The Independent Commission for the Location of Victims' Remains is set up by the British and Irish governments and the IRA passes on information on Mrs McConville's possible whereabouts on a stretch of coastline in Co Louth in the Irish Republic. However, subsequent searches by the Irish police fail to find her body.

2001: Academics, historians and journalists embark on a five-year project to collate an oral history of the Northern Ireland Troubles. The Boston College initiative involves interviewing former paramilitaries about their roles in the conflict on the understanding their accounts would not be made public until they die.

2003: The body of Mrs McConville is finally found by a dog walker on Shelling Hill beach in Co Louth after a heavy storm exposes her remains.

2006: An investigation by Northern Ireland's then police ombudsman Nuala O'Loan rejects the IRA claim that Mrs McConville was an informer.

2008: Brendan Hughes, a former IRA commander in Belfast, who was one of the figures interviewed for the Boston College project, dies.

2010: A book containing excerpts from Hughes's interviews is published. Among claims outlined in Voices from the Grave is the allegation that Gerry Adams ordered the murder of Mrs McConville. Mr Adams emphatically rejects the accusation.

In the same year Dolours Price, who was convicted of the IRA's bombing of the Old Bailey in 1973, makes similar allegations about Mr Adams. Price indicates that she has also spoken to researchers at Boston College. Mr Adams again denies the claims and highlights both Price and Hughes's criticism of his and Sinn Fein's involvement in the peace process.

2011: The Police Service of Northern Ireland (PSNI) launches a legal bid in the US to try to obtain tapes within the Boston College archive that relate to the murder of Mrs McConville.

2013: Dolours Price dies in her Dublin home of a suspected overdose of prescription drugs.

Later in the year the PSNI wins it lengthy court battle with Boston College and a number of the tapes are handed over.

2014: In March, veteran republican Ivor Bell, then 77, from Ramoan Gardens in west Belfast, is arrested and charged with aiding and abetting the murder of Mrs McConville and IRA membership.

Mr Adams, in response to the renewed focus on the McConville case in the wake of Bell's charges, issues a statement indicating he is willing to speak to the officers investigating the case. He again refutes any suggestion he had anything to do with the crime.

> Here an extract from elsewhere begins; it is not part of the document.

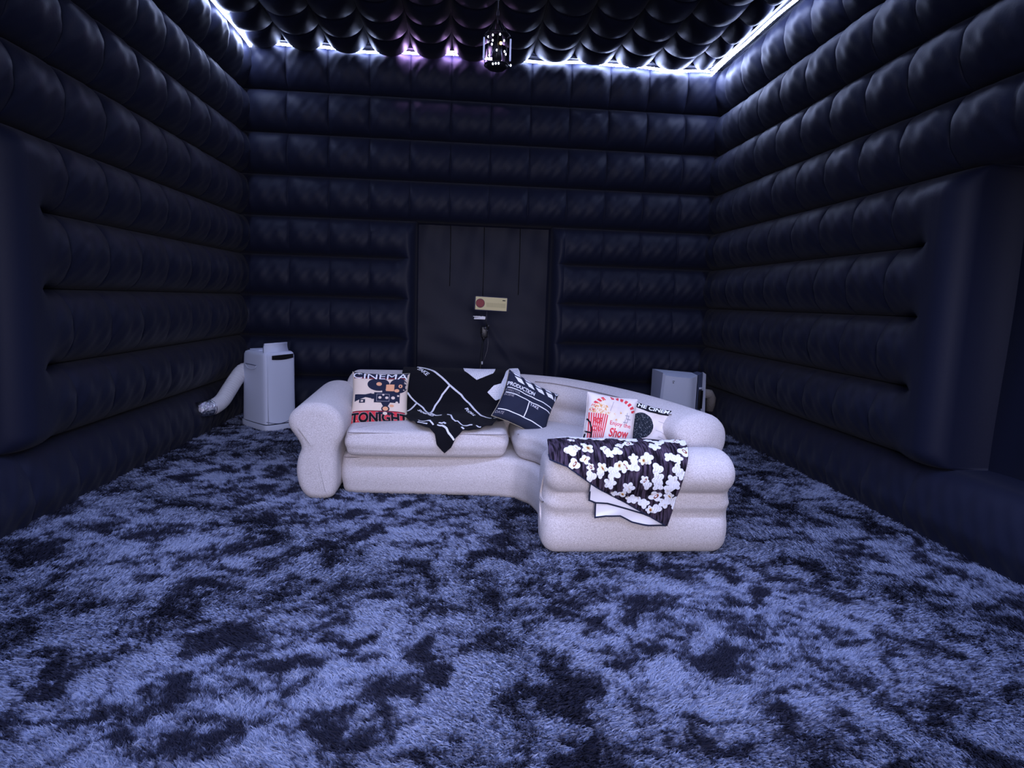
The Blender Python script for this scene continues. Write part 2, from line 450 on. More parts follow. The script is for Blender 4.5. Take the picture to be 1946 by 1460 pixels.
rope('led_rope_light', (-2.33, 6.965, 3.925), (2.74, 6.965, 3.945), 'bright white and violet LED rope light along the top of the rear wall', violet=((-.9, .5),), bright=((1.2, 2.8),))
rope('led_rope_light', (-2.24, 6.88, 3.87), (-2.24, -1.6, 3.87), 'bright white LED rope light along the top of the left wall', n=80, bright=((6.6, 7),), ax=1)
rope('led_rope_light', (2.68, 6.90, 3.885), (2.68, -1.6, 3.885), 'bright white LED rope light along the top of the right wall', n=80, bright=((6.4, 7),), ax=1)

# ------------------------------------------------------------------ sofa
def inset(poly, d):
    n = len(poly); out = []
    for i in range(n):
        a, b, c = Vector(poly[i-1]), Vector(poly[i]), Vector(poly[(i+1) % n])
        n1 = Vector((-(b-a).y, (b-a).x)).normalized(); n2 = Vector((-(c-b).y, (c-b).x)).normalized()
        m = (n1+n2); m = m/max(m.length, 1e-6); k = 1/max(.6, m.dot(n1))
        out.append(b+m*d*k)
    return out
def roundpoly(poly, it=3, r=None):
    p = [Vector(q) for q in poly]
    if r:           # cut the corners at distance r first
        q = []
        n = len(p)
        for i in range(n):
            a, b, c = p[i-1], p[i], p[(i+1) % n]
            la, lc = (a-b).length, (c-b).length
            q += [b+(a-b)/la*min(r, la*.45), b+(c-b)/lc*min(r, lc*.45)]
        p = q
    for _ in range(it):
        q = []; n = len(p)
        for i in range(n):
            a, b = p[i], p[(i+1) % n]; q += [a*.75+b*.25, a*.25+b*.75]
        p = q
    return p
def resample(p, m):
    p = [Vector(q) for q in p]; p.append(p[0]); L = [0]
    for a, b in zip(p[:-1], p[1:]): L.append(L[-1]+(b-a).length)
    out = []; j = 0
    for k in range(m):
        s = L[-1]*k/m
        while L[j+1] < s: j += 1
        t = (s-L[j])/max(L[j+1]-L[j], 1e-9); out.append(p[j].lerp(p[j+1], t))
    return out
def puff(poly, z0, z1, r, crown=.02, m=120, mname='flock', rc=.08, flat=False):
    """rounded inflated slab over a plan outline (counter-clockwise)"""
    o = resample(roundpoly(poly, 2, rc), m); mb = MB(); rings = []
    H = z1-z0; r = min(r, H/2)
    K = 7
    for k in range(K): a = math.pi/2*k/(K-1); rings.append((r*(1-math.sin(a)), z0+r*(1-math.cos(a))))
    for k in range(1, 6):
        t = k/6; rings.append((-.012*math.sin(math.pi*t), z0+r+(H-2*r)*t))
    for k in range(K): a = math.pi/2*k/(K-1); rings.append((r*(1-math.cos(a)), z1-r+r*math.sin(a)))
    vs = []
    for d, z in rings: vs += [(p.x, p.y, z) for p in inset(o, d)]
    top = inset(o, r); c = sum(top, Vector((0, 0)))/m
    steps = [] if flat else [.9, .75, .55, .3, .1]
    for s in steps: vs += [(c.x+(p.x-c.x)*s, c.y+(p.y-c.y)*s, z1+crown*(1-s*s)) for p in top]
    R = len(rings)+len(steps)
    fs = [(i*m+k, i*m+(k+1) % m, (i+1)*m+(k+1) % m, (i+1)*m+k) for i in range(R-1) for k in range(m)]
    fs += [tuple((R-1)*m+k for k in range(m)), tuple(range(m-1, -1, -1))]
    mb.add(vs, fs, mname); return mb, [(p.x, p.y) for p in inset(o, r*.30)]
def smooth_open(P, m):
    P = [Vector(p) for p in P]
    out = []
    n = len(P)-1
    for k in range(m):
        t = n*k/(m-1); i = min(int(t), n-1); f = t-i
        p0, p1, p2, p3 = P[max(i-1, 0)], P[i], P[i+1], P[min(i+2, n)]
        out.append(.5*((2*p1)+(-p0+p2)*f+(2*p0-5*p1+4*p2-p3)*f*f+(-p0+3*p1-3*p2+p3)*f**3))
    return out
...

At different junctures in March and April, four women are arrested and questioned about the murder. All are subsequently released pending police reports to the Public Prosecution Service (PPS).

In April, Mr Adams, after back and forth contacts between his lawyer and detectives, presents himself at Antrim police station for interview. He is immediately arrested and taken into custody - a move that Sinn Fein brands unnecessary and an example of "political policing''. After four days of questioning Mr Adams is released pending a report to prosecutors.

In May, a 56-year-old man is arrested in connection with the murder. He is released pending a report to prosecutors.

In November, Sinn Fein's high profile northern chairman Bobby Storey is arrested in connection with the overall investigation into the murder. It is understood he is questioned about an IRA internal investigation carried out decades after the killing. Mr Storey is released pending a report being sent to prosecutors.

A year of intense activity by PSNI detectives working on the case brings 11 arrests, with one man charged and seven reports, including one on Mr Adams, having being sent to prosecutors for assessment.

2015: In June, a PPS lawyer tells Belfast Magistrates Court that its prosecution of Bell will proceed - ending months of uncertainty about the case.

In September, the PPS's deputy director Pamela Atchison announces the prosecutorial decisions on the files of Mr Adams, Mr Storey and the five others.